I loved the way the author wove the history into the present day. She managed to go into the past and back to the present without making the story feel disjointed, giving enough detail to draw you in and get you invested. There were recipes included as well, and each one played a part in the narrative.

My dear friend, Chris, is from Michigan, and I hear her talk about it all the time. After reading The Recipe Box, I really get it. Author Viola Shipman has caused me to fall in love with a place and a lifestyle I have never experienced.

The characters in the story were wonderful. The women had rich wisdom to share. The men were strong and steady. Angelo was charming and delightful. Conner was unexpectedly sweet.
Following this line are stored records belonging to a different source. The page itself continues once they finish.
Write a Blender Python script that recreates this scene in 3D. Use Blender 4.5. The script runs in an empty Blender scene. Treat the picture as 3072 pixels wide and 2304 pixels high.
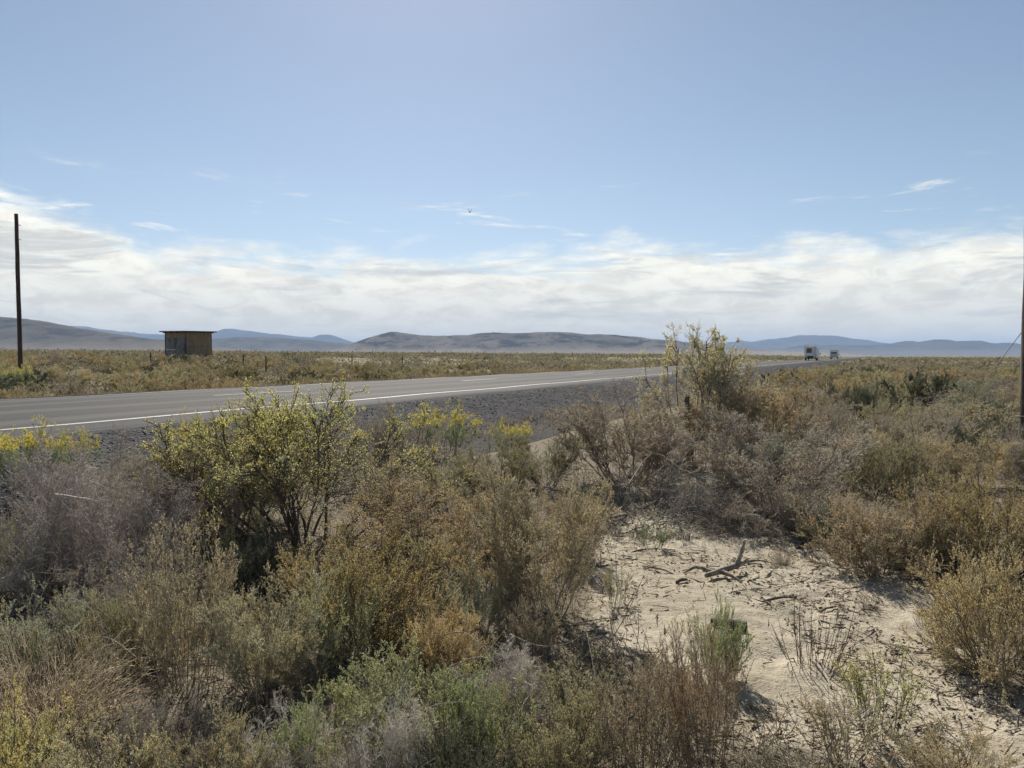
import bpy, math, random
import numpy as np
from mathutils import Vector

# ------------------------------------------------------------------ camera, sky, sun, exposure
sc = bpy.context.scene
COL = sc.collection
R = math.radians
CAM_Z, FPX, HOR = 1.65, 2303.0, 1068.0           # eye height (m); focal length and horizon row of the 3072 px wide photograph
PITCH = math.atan((1152.0 - HOR) / FPX)
cam_d = bpy.data.cameras.new('camera')
cam = bpy.data.objects.new('camera', cam_d)
COL.objects.link(cam)
cam.location = (0, 0, CAM_Z)
cam.rotation_euler = (R(90) - PITCH, 0, 0)
cam_d.sensor_width = 36.0
cam_d.lens = 36.0 * FPX / 3072.0
cam_d.clip_start = 0.05
cam_d.clip_end = 120000
sc.camera = cam

SUN_AZ, SUN_EL = R(-7), R(40)                    # azimuth from +Y towards +X
sun_d = bpy.data.lights.new('sun', 'SUN')
sun_d.energy = 5.0
sun_d.angle = R(0.53)
sun_d.color = (1.0, 0.93, 0.82)
sun = bpy.data.objects.new('sun', sun_d)
COL.objects.link(sun)
sdir = Vector((math.sin(SUN_AZ) * math.cos(SUN_EL), math.cos(SUN_AZ) * math.cos(SUN_EL), math.sin(SUN_EL)))
sun.rotation_euler = sdir.to_track_quat('Z', 'Y').to_euler()
sun.location = (0, 0, 60)

sc.view_settings.view_transform = 'Standard'
sc.view_settings.look = 'None'
sc.view_settings.exposure = 0.75
sc.view_settings.gamma = 1.0
sc.cycles.max_bounces = 6
sc.cycles.diffuse_bounces = 4
sc.cycles.transmission_bounces = 4
sc.cycles.volume_bounces = 0
sc.cycles.sample_clamp_indirect = 6.0
sc.cycles.use_denoising = True
sc.cycles.use_adaptive_sampling = True
sc.cycles.adaptive_threshold = 0.02
sc.cycles.denoiser = 'OPENIMAGEDENOISE'
sc.cycles.denoising_prefilter = 'ACCURATE'


class NT:
    """Small helper that writes node trees."""
    def __init__(self, tree):
        self.t = tree

    def n(self, kind, **kw):
        nd = self.t.nodes.new(kind)
        ins = kw.pop('ins', {})
        for k, v in kw.items():
            setattr(nd, k, v)
        for k, v in ins.items():
            self.put(nd.inputs[k], v)
        return nd

    def put(self, sock, v):
        if isinstance(v, bpy.types.NodeSocket):
            self.t.links.new(v, sock)
        elif isinstance(v, bpy.types.Node):
            self.t.links.new(v.outputs[0], sock)
        else:
            if sock.type == 'RGBA' and len(v) == 3:
                v = (*v, 1)
            sock.default_value = v

    def m(self, op, a, b=0.0, c=0.0, clamp=False):
        nd = self.t.nodes.new('ShaderNodeMath')
        nd.operation = op
        nd.use_clamp = clamp
        for s, v in zip(nd.inputs, (a, b, c)):
            self.put(s, v)
        return nd.outputs[0]

    def smooth(self, x, a, b):
        nd = self.t.nodes.new('ShaderNodeMapRange')
        nd.interpolation_type = 'SMOOTHSTEP'
        for k, v in (('Value', x), ('From Min', a), ('From Max', b), ('To Min', 0.0), ('To Max', 1.0)):
            self.put(nd.inputs[k], v)
        return nd.outputs[0]

    def mix(self, f, a, b, kind='MIX'):
        nd = self.t.nodes.new('ShaderNodeMix')
        nd.data_type = 'RGBA'
        nd.blend_type = kind
        self.put(nd.inputs[0], f)
        self.put(nd.inputs[6], a)
        self.put(nd.inputs[7], b)
        return nd.outputs[2]

    def noise(self, vec, scale, detail=4.0, rough=0.55, dist=0.0):
        nd = self.t.nodes.new('ShaderNodeTexNoise')
        self.put(nd.inputs['Vector'], vec)
        nd.inputs['Scale'].default_value = scale
        nd.inputs['Detail'].default_value = detail
        nd.inputs['Roughness'].default_value = rough
        nd.inputs['Distortion'].default_value = dist
        return nd.outputs[0]


world = bpy.data.worlds.new('World')
sc.world = world
world.use_nodes = True
wt = world.node_tree
wt.nodes.clear()
W = NT(wt)
sky = W.n('ShaderNodeTexSky', sky_type='NISHITA', sun_disc=False, sun_elevation=SUN_EL, sun_rotation=SUN_AZ,
          altitude=1300.0, air_density=1.0, dust_density=0.75, ozone_density=1.4)
tc = W.n('ShaderNodeTexCoord').outputs['Generated']
sep = W.n('ShaderNodeSeparateXYZ', ins={0: tc})
dx, dy, dz = sep.outputs
az = W.m('ARCTAN2', dx, dy)
elev = W.m('ARCSINE', dz)
# cloud deck: directions projected on a layer overhead, so that clouds flatten and streak towards the horizon
den = W.m('ADD', W.m('MAXIMUM', dz, 0.0), 0.055)
pv = W.n('ShaderNodeCombineXYZ', ins={0: W.m('DIVIDE', dx, den), 1: W.m('DIVIDE', dy, den), 2: 0.0}).outputs[0]
pa = W.n('ShaderNodeCombineXYZ', ins={0: W.m('MULTIPLY', az, 1.0), 1: W.m('MULTIPLY', elev, 2.7), 2: 3.0}).outputs[0]
n_big = W.noise(pv, 0.55, 6.0, 0.6, 0.25)
n_fine = W.noise(pa, 10.0, 10.0, 0.64, 0.3)
n_az = W.noise(W.n('ShaderNodeCombineXYZ', ins={0: az, 1: 0.0, 2: 7.3}).outputs[0], 1.7, 2.0, 0.5)
hump = W.smooth(az, -0.36, -0.66)
edge = W.m('ADD', W.m('ADD', 0.135, W.m('MULTIPLY', hump, 0.062)), W.m('MULTIPLY', W.m('SUBTRACT', n_az, 0.5), 0.05))
edge = W.m('ADD', edge, W.m('MULTIPLY', W.m('SUBTRACT', n_fine, 0.5), 0.12))
bank = W.smooth(W.m('SUBTRACT', edge, elev), -0.014, 0.030)
gap_n = W.noise(W.n('ShaderNodeCombineXYZ', ins={0: az, 1: W.m('MULTIPLY', elev, 9.0), 2: 1.7}).outputs[0], 3.2, 5.0, 0.6, 0.3)
gap = W.m('MULTIPLY', W.smooth(gap_n, 0.53, 0.66), W.smooth(elev, 0.075, 0.12))
bank = W.m('MULTIPLY', bank, W.m('SUBTRACT', 1.0, W.m('MULTIPLY', gap, 0.92)))
wisp_n = W.noise(W.n('ShaderNodeCombineXYZ', ins={0: W.m('MULTIPLY', az, 1.0), 1: W.m('MULTIPLY', elev, 6.5), 2: 11.0}).outputs[0], 6.0, 7.0, 0.66, 0.5)
wisp = W.m('MULTIPLY', W.smooth(wisp_n, 0.57, 0.72), W.m('MULTIPLY', W.smooth(elev, 0.235, 0.185), 0.8))
mask = W.m('MAXIMUM', bank, wisp)
puff = W.noise(pa, 19.0, 10.0, 0.64, 0.5)
streak = W.noise(W.n('ShaderNodeCombineXYZ', ins={0: az, 1: W.m('MULTIPLY', elev, 6.0), 2: 5.0}).outputs[0], 5.5, 9.0, 0.66, 0.7)
lit = W.m('ADD', W.m('MULTIPLY', W.smooth(elev, 0.02, 0.15), 0.55), W.m('MULTIPLY', W.smooth(puff, 0.36, 0.60), 0.45))
ccol = W.mix(lit, (0.62, 0.59, 0.505), (1.0, 0.97, 0.845))
grey = W.m('MULTIPLY', W.smooth(streak, 0.50, 0.66), 0.85)
ccol = W.mix(grey, ccol, (0.52, 0.515, 0.49))
low = W.smooth(elev, 0.07, 0.0)
ccol = W.mix(W.m('MULTIPLY', low, 0.7), ccol, (0.92, 0.81, 0.60))
pale = W.n('ShaderNodeHueSaturation', ins={'Color': sky.outputs[0], 'Saturation': 0.86})
bg_sky = W.n('ShaderNodeBackground', ins={'Color': W.mix(1.0, pale.outputs[0], (0.975, 0.995, 0.985), 'MULTIPLY'), 'Strength': 0.057})
bg_cl = W.n('ShaderNodeBackground', ins={'Color': ccol, 'Strength': 0.75})
mx = W.n('ShaderNodeMixShader', ins={0: mask, 1: bg_sky.outputs[0], 2: bg_cl.outputs[0]})
W.n('ShaderNodeOutputWorld', ins={0: mx.outputs[0]})

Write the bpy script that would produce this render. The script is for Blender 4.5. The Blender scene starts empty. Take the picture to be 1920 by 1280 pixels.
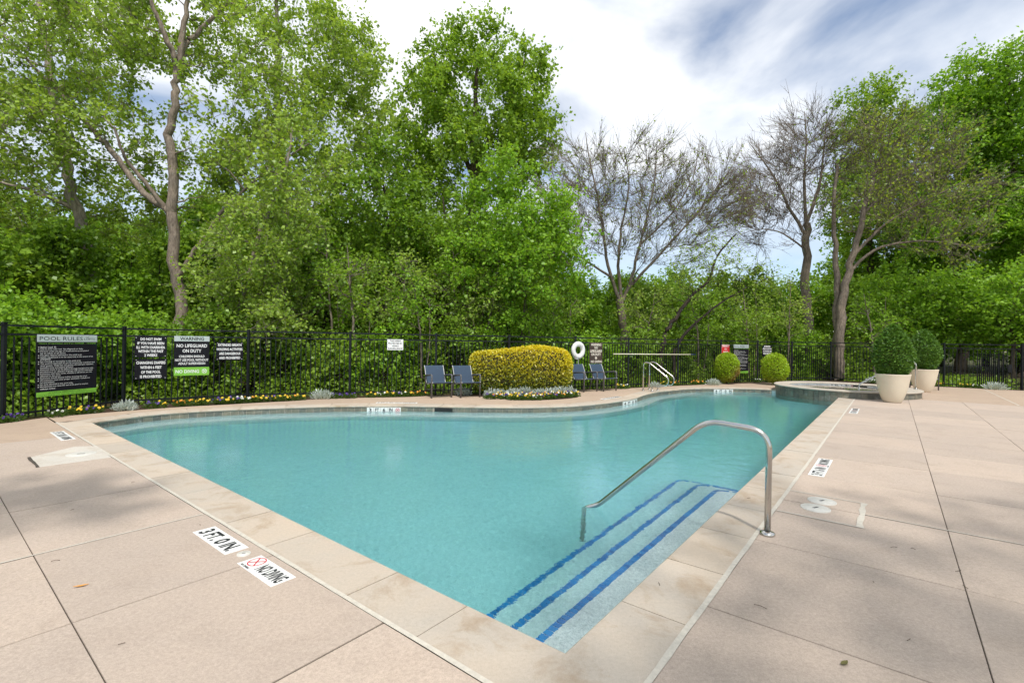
import bpy, math, random
import numpy as np
from mathutils import Matrix, Vector
from mathutils.geometry import tessellate_polygon

# ------------------------------------------------------------------ scene, camera, sky, sun
sc = bpy.context.scene
COL = sc.collection
R = math.radians
rng = np.random.default_rng(7)
random.seed(7)

CAM_H, FOC, ROLL, TH = 1.55, 900.0, 0.015, R(38.4)
cam = bpy.data.objects.new('camera', bpy.data.cameras.new('camera'))
COL.objects.link(cam)
cam.data.sensor_width = 36.0
cam.data.lens = FOC / 1920 * 36.0
cam.data.clip_start, cam.data.clip_end = 0.05, 2000
cam.matrix_world = Matrix.Translation((0, 0, CAM_H)) @ Matrix.Rotation(R(90), 4, 'X') @ Matrix.Rotation(ROLL, 4, 'Z')
sc.camera = cam

SUN_AZ, SUN_EL = R(166), R(60)          # compass angle clockwise from +Y (view direction)
sun_dir = Vector((math.sin(SUN_AZ) * math.cos(SUN_EL), math.cos(SUN_AZ) * math.cos(SUN_EL), math.sin(SUN_EL)))

world = bpy.data.worlds.new('World')
sc.world = world
world.use_nodes = True
wn, wl = world.node_tree.nodes, world.node_tree.links
wn.clear()
w_out = wn.new('ShaderNodeOutputWorld')
w_bg = wn.new('ShaderNodeBackground')
w_sky = wn.new('ShaderNodeTexSky')
w_sky.sky_type = 'NISHITA'
w_sky.sun_disc = False
w_sky.sun_elevation = SUN_EL
w_sky.sun_rotation = SUN_AZ
w_sky.air_density, w_sky.dust_density, w_sky.ozone_density = 1.0, 0.15, 1.0
w_bg.inputs['Strength'].default_value = 0.10
# broken cloud layer, laid out on a plane high above the ground
tc = wn.new('ShaderNodeTexCoord')
sep = wn.new('ShaderNodeSeparateXYZ')
wl.new(tc.outputs['Generated'], sep.inputs[0])
def wmath(op, a, b=None):
    n = wn.new('ShaderNodeMath'); n.operation = op
    for i, x in enumerate((a, b)):
        if x is None: continue
        if isinstance(x, (int, float)): n.inputs[i].default_value = x
        else: wl.new(x, n.inputs[i])
    return n.outputs[0]
zz = wmath('ADD', wmath('MAXIMUM', sep.outputs[2], 0.0), 0.22)
cx = wmath('DIVIDE', sep.outputs[0], zz)
cy = wmath('DIVIDE', sep.outputs[1], zz)
comb = wn.new('ShaderNodeCombineXYZ')
wl.new(cx, comb.inputs[0]); wl.new(cy, comb.inputs[1])
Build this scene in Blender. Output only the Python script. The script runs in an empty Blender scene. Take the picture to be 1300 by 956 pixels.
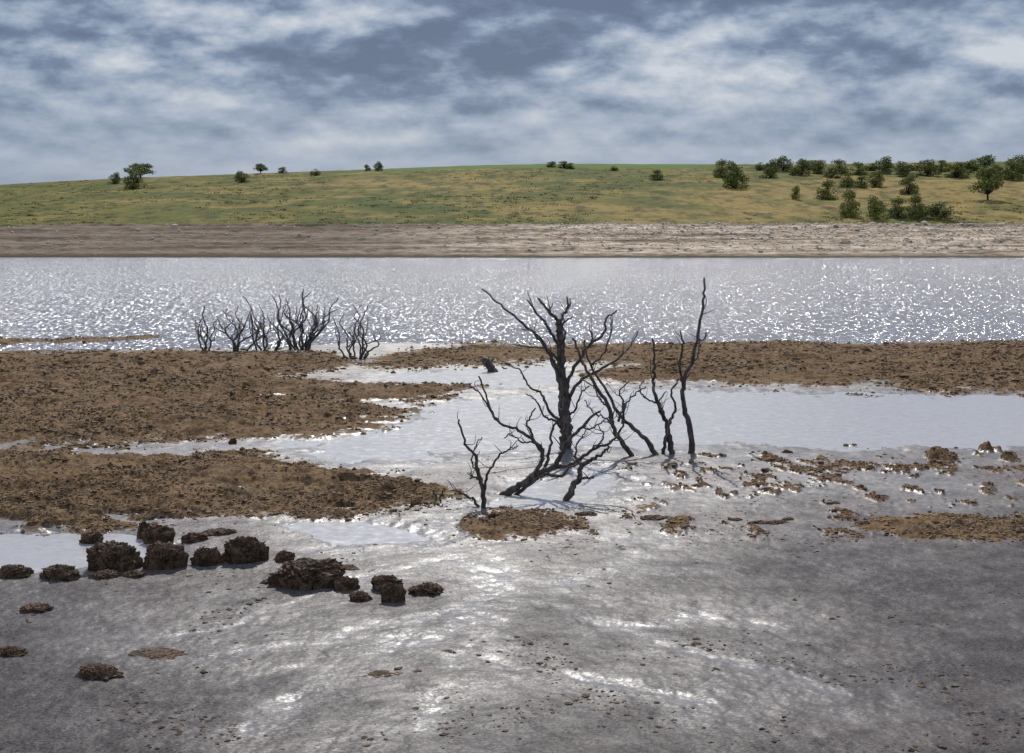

Chef Dimples was … Well, let’s just say that he was and let you find out what he was.

Though there were many parts of the book that I loved, I think my favorites were the parts where Sam’s dad talked about the day he decided to not leave Michigan to be an engineer and the ending. I won’t give anything away here, but do want to say that the way the author tied everything up here was masterful.

“Every character in every romantic movie and book always falls in love,” DeDe said, as she returned to chopping apples. “But you know the thing about falling? It usually hurts. The nice thing is to walk into love, to be best friends with someone, to want to wake up knowing they’re the best thing about your day. Then when you fall, you realize it happened in slow motion.”